In my 20s: I would never lie to my kids. They will be strong enough to see the world as it is.
In my 30s: That’s called Paw Patrol. They only have it at the barber. You can watch it again the next time you get a haircut.
[to son before going in house] remember its opposite day
wife: how was go karting?
son: dad didnt take off his helmet and throw it at anyone
Me: Hi, the names Pete. What’s yours?
Engelbert Humperdinck: Engelbert Humperdinck
Me: Fine, don’t tell me.
When I see a job ad that doesn’t have salary listed I send them a resume with my whole work history redacted
Nobody:
NASA scientists: the moon’s wet!
Me: When I have a rough day, you’re there. When I need to cry, you’re there. Nobody helps me gain 10 pounds the way you do. Cheesecake:
that earthquake in LA was actually a huge crowd of white girls rushing into a wal-mart to buy a green t-shirt last minute
It’s so ridiculous how I watch 1 documentary & falsely feel like an expert. I just know if someone yelled “OH NO! Can anyone interpret these ancient Mayan hieroglyphs?!” my brain would react like “It’s okay, everyone! Stand back! I saw a documentary once! I’ve got this!”
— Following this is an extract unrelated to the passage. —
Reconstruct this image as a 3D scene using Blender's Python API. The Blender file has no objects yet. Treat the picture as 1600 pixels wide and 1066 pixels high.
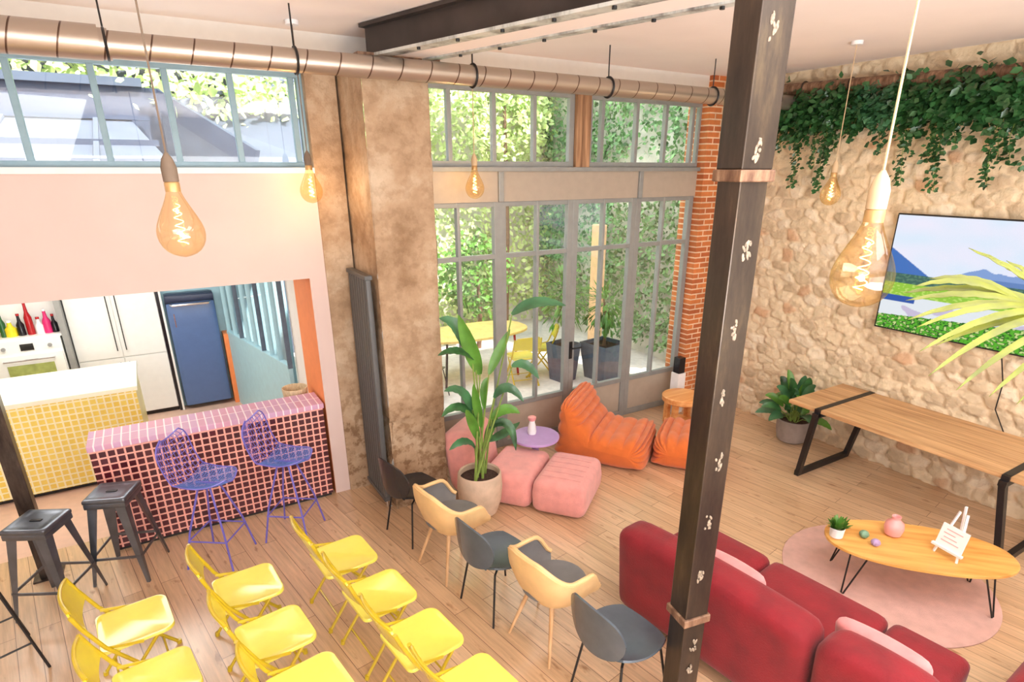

All these Email scams must make it hard for Legitimate Nigerian Royalty to share large sums of cash with strangers!
Things Stephen King books taught me to be afraid of:
-dogs
-cars
-storm drains
-hotels
-the street
-writers
-little girls
-the prom
If I had an out of body experience I would probably just use the time to scratch my own back.
ME: *kisses my own forehead* good night
TEAM OF DOCTORS: *furiously scribbling notes* but how
Ke$ha in different currencies:
Ke£ha,
Ke€ha,
Ke¥ha.
Lucky she chose USD… British KePoundHa or Vietnamese KeDongHa might sound a bit odd
Librarian “SHHHHH”
*Turns lawnmower to low setting*
Who named it an army ant and not a combatant?